Tuesday, 22 April 2014

Chinking in the sunshine

Here's a short video -  it's not bad considering it was recorded on a phone in brilliant sunshine - showing Krystof making Polish log cabin chinking. He kindly slowed down the process for the video. Quite a meditative activity, like knitting. The cabin should soon be fully chinked at the rate they're going.

Then the only work left to do is to install the windows - ordered from France, but not in stock until the end of May, though we are still searching England for a manufacturer of inward opening windows.  We look forward to using the cabin as our base for forestry work.

Bluebells now in flower, earlier than last year - it's gratifying to see them in such abundance especially where the bracken has been bashed. Don't think there'll be time to do that along the OC1 Ride this Summer, too much work to do in OC2, and ongoing firewood processing. Five Canada Geese and one Grebe spotted on neighbouring Hammer Pond. Hope they'll decide to visit Hawkins Pond soon. 

Saturday, 19 April 2014


Krystof returned from Poland with cabin shopping. A beautiful log burning stove, a third of the price of a similar one if bought in England, also a number of large bales of what looked like finely shredded straw or paper packing material. I wondered what the material was protecting, to discover that there was nothing inside the bales - this was the chinking.
Stove with chinking material

I thought that somehow this material would just be stuffed into the gaps and crevices  between the logs. Chinking methods vary a lot.  For example, The Finns use moss, and North Americans use bits of wood held in and smoothed over with a mud and cement mixture. It is also possible in the U.S to buy ready-made plastic chinking that is squeezed into the gaps, a bit like Polyfilla. Polish chinking is made from the fine inner bark of a particular pine tree, and there is only one manufacturer of it in Poland.
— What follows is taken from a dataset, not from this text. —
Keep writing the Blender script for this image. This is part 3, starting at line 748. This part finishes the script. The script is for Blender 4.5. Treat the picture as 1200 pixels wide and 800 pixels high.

Nothing as crude as stuffing handfuls of it into the gaps though. Krystof demonstrated the authentic technique. Take a small handful of material in the right hand, run the long strands  between two fingers to even it out, while in your left hand take a small amount and roll it on your thigh until it coheres into a small ball. Fold over the top part of the material in your right hand, place the ball on top of that, fold over the top part again, and then twist as hard as you can until it resembles a small hammer, or perhaps an onion. Oh, and don't forget to keep your chinking material slightly damp. Easy!  Then, when you have assembled a reasonable amount you push these little 'onions' into the gaps and use a tool to pack them in as tightly as possible, both outside and inside the cabin. We had a go at making some, nowhere as easy as it looks.

I wondered if these onions could be purchased ready- made.  I imagined be-scarfed Polish ladies in the mountains sitting round a stove chatting companionably in the long snowy evenings, their hands flying and  sacks rapidly filling to be sold to log cabin builders.  If so, then I think our Krystof made rather a big mistake in electing to make them himself. It seems a monumental task, Kris and his two helpers are pretty fast but the onions mount up slowly. Five days so far, and the chinking is only a third done. It does look lovely though, like nothing I've seen before. Reminds me of neatly piped cream between two layers of sponge cake.
Everyone is busy chinking

This takes a long time

Bales of chinking material

Little 'onions' packed in firmly

The window wall is chinked - looks great!

Friday, 11 April 2014

Roofing tales

The cabin roof is on. Dark green corrugated 'iron',  it looks good, and will look even better once it starts to weather. A decision on the cabin roof has been a difficult one to make.

Our first idea was to have a 'green'  roof which would eventually seed itself from the surrounding vegetation. Green roofs became popular in 1970's Germany as a way of greening up the urban, rather than the rural environment, which has plenty of stuff growing in it anyway. We thought that a self seeded roof among the Scots Pine would end up being seeded primarily by giant bracken, and we've got plenty of that elsewhere thank you very much.  Also, although a green roof might appear to be pretty basic, they are in fact carefully engineered to be watertight. If anything goes wrong they can be tricky to repair.

The second idea was to have wood shingles or shakes. We priced up a roof of shingles and decided that gold leaf might be cheaper.  Apart from the cost, we thought they might make the cabin -  a solid little structure, full of character - look twee.

Third idea was to attach thin birch poles from the wood, to the roof battens, under which is a breathable waterproof membrane. The birch would most likely look ok. The poles would of course rot down after a few years perhaps forming a green roof of sorts, but would have to be periodically replaced. Not a bad idea, but not sure how and if it would work.

Finally, we remembered our various travels,  and the ubiquity of the humble 'tin' roof, in Australia, Africa, South East Asia , South America, in fact all over the developing and developed world. A tin roof is the material of choice for the many log cabin builders of North America and Canada. Inexpensive and practical, a good looking architectural classic.  A prime consideration was that the cabin is to be a working forestry structure, and not a dwelling. It  is important to end up with something no-nonsense and fit for purpose, that blends in as well as possible with the environment.